County Auditor Bob Litz told commissioners Tuesday that the county might free up some money by refunding or refinancing existing bonds. The commission authorized Litz to put together some scenarios for review by the end of the month.
Shifting the burden to the future is a common strategy, according to Kenneth Blanchard, professor of political science at Northern State University in Aberdeen.
There are not a lot of options in tough economic times, he said.
"You have a constituency who wants services to stay where they are or get better. At the same time, nobody wants to pay for them. They want their taxes to stay where they are or decrease.
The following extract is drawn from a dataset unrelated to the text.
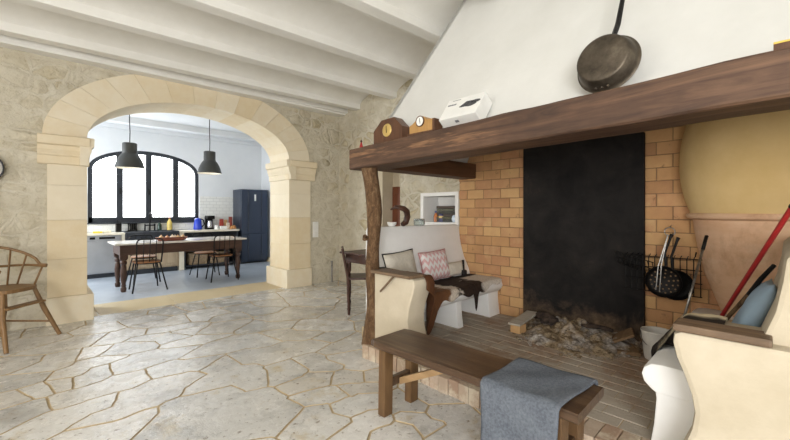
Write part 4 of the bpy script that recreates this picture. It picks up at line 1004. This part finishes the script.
MB().tube([(1.68, 9.44, CZ + .12), (1.86, 9.44, CZ + .12)], .012, 8).tube([(1.68, 9.44, CZ), (1.68, 9.44, CZ + .15)], .014, 8).tube([(1.86, 9.44, CZ), (1.86, 9.44, CZ + .15)], .014, 8).build('tap_bridge', M['black_iron'], fa, smooth=True)
cb = thing('base_cabinet', 'weathered wooden base cabinet under the dark sink', 'cabinet', (1.74, 9.2, 0))
MB().box(1.26, KY + .01, .10, 2.20, 9.45, .63).build('body', M['cabinet_wood'], cb)
for k in range(2):
    d_ = MB().box(1.30 + k * .44, KY - .012, .13, 1.72 + k * .44, KY + .012, .61, bevel=.004).build('door', M['cabinet_wood'], cb)
    MB().box(1.345 + k * .44, KY - .022, .18, 1.675 + k * .44, KY - .01, .56, bevel=.006).build('door_panel', M['cabinet_wood'], d_)
    MB().lathe([(0, .02), (.012, .016), (.008, 0)], mtx=T(1.69 + k * .06, KY - .012, .40) @ RX(PI / 2), seg=10).build('knob', M['black_iron'], d_, smooth=True)
MB().box(1.28, KY + .03, 0, 2.18, 9.4, .10).build('plinth', M['dark_metal'], cb)
pl_ = MB().box(2.205, KY - .01, 0, 2.30, 9.48, CZ - .042, bevel=.006); tag(pl_.build('masonry_pier', M['worktop'], None), 'pale masonry pier between the sink cabinet and the open shelves', 'pier')
pl_ = MB().box(1.205, KY - .01, 0, 1.258, 9.48, CZ - .042, bevel=.006); tag(pl_.build('masonry_pier', M['worktop'], None), 'narrow pale masonry pier beside the dishwasher', 'pier')
sh = thing('open_shelf', 'dark open shelf unit below the right worktop', 'shelf', (2.88, 9.2, 0))
m = MB(); m.box(2.305, 9.42, .02, 3.46, 9.47, .80); m.build('back_panel', M['dark_metal'], sh)
for x in (2.305, 3.425): MB().box(x, KY + .02, 0, x + .03, 9.42, .80).build('side_panel', M['dark_metal'], sh)
for z in (.06, .42): MB().box(2.33, KY + .02, z, 3.43, 9.42, z + .025).build('shelf_board', M['dark_metal'], sh)
M['wicker'] = plain('wicker', (150, 128, 100), .8, 0, .2, 60, .5)
for k, (x, w2, z, lab) in enumerate(((2.42, .36, .086, 'left wicker basket on the bottom board of the open shelf'), (2.86, .40, .086, 'right wicker basket on the bottom board of the open shelf'))):
    m = MB().hexa([(x, 8.98, z), (x + w2, 8.98, z), (x + w2, 9.36, z), (x, 9.36, z), (x - .01, 8.96, z + .24), (x + w2 + .01, 8.96, z + .24), (x + w2 + .01, 9.38, z + .24), (x - .01, 9.38, z + .24)], bevel=.012)
    b_ = thing('basket', lab, 'basket', (x + w2 / 2, 9.17, z), 0, 'baskets on the open shelf'); m.build('body', M['wicker'], b_)
    MB().tube([(x - .012, 8.955, z + .24), (x + w2 + .012, 8.955, z + .24), (x + w2 + .012, 9.382, z + .24), (x - .012, 9.382, z + .24), (x - .012, 8.955, z + .24)], .012, 8).build('rim', M['wicker'], b_, smooth=True)
bt_ = MB().box(3.22, 9.0, .447, 3.40, 9.3, .60, bevel=.01); tag(bt_.build('storage_box', plain('blue_box', (58, 72, 150), .5), None), 'small blue storage box on the open shelf near the fridge', 'box')
gt_ = MB().box(2.42, 8.98, .447, 3.05, 9.34, .56, bevel=.012); tag(gt_.build('oven_tray', plain('green_tray', (86, 104, 84), .5), None), 'dull green tray on the upper board of the open shelf', 'tray')
# fridge
fg = thing('fridge', 'tall dark blue-black fridge freezer at the end of the kitchen worktop', 'fridge', (3.85, 9.25, 0))
t = NT('fridge_blue', .22, .35); t.color(srgb(46, 56, 74)); M['fridge'] = t.m
MB().box(3.54, 9.02, .03, 4.21, 9.49, 1.80, bevel=.006).build('body', M['fridge'], fg)
d1 = MB().box(3.545, 8.965, .72, 4.205, 9.018, 1.80, bevel=.008).build('door', M['fridge'], fg)
MB().box(3.86, 8.957, 1.52, 3.90, 8.966, 1.68, bevel=.002).build('energy_label', M['white_paint'], d1)
MB().box(3.70, 8.95, .78, 3.72, 8.966, 1.76, bevel=.004).box(4.03, 8.955, .78, 4.04, 8.966, 1.76).build('door_groove', M['dark_metal'], d1)
d2 = MB().box(3.545, 8.965, .07, 4.205, 9.018, .71, bevel=.008).build('door', M['fridge'], fg)
MB().box(3.70, 8.95, .10, 3.72, 8.966, .68, bevel=.004).box(4.03, 8.955, .10, 4.04, 8.966, .68).build('door_groove', M['dark_metal'], d2)
MB().box(3.56, 9.03, 0, 4.19, 9.45, .05).build('foot', M['black_iron'], fg)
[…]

"The temptation is to try and put it off. ... Other than that, all you can do is cut services and raise fees," he said.
Litz said the county is prohibited by law from raising some fees. Other fees, such as vehicle registrations, were increased earlier this year by the Legislature.
County commissioners have been reviewing next year's budget for weeks and have identified $2.2 million in cuts to the general fund, including a 5 percent cut in county employee wages. Other cuts would be in expenses, overtime, part-time positions and external organizations.
That's still not enough, said county administrator Ken McFarland. Commissioners need to find an additional $760,000 in cuts.
Commissioner Jeff Barth, who supports the idea of an opt-out, said the county can't cut any more from the budget without compromising essential services.
Pekas said that he thinks the public would be offended if the county raised taxes when money could be raised through refinancing.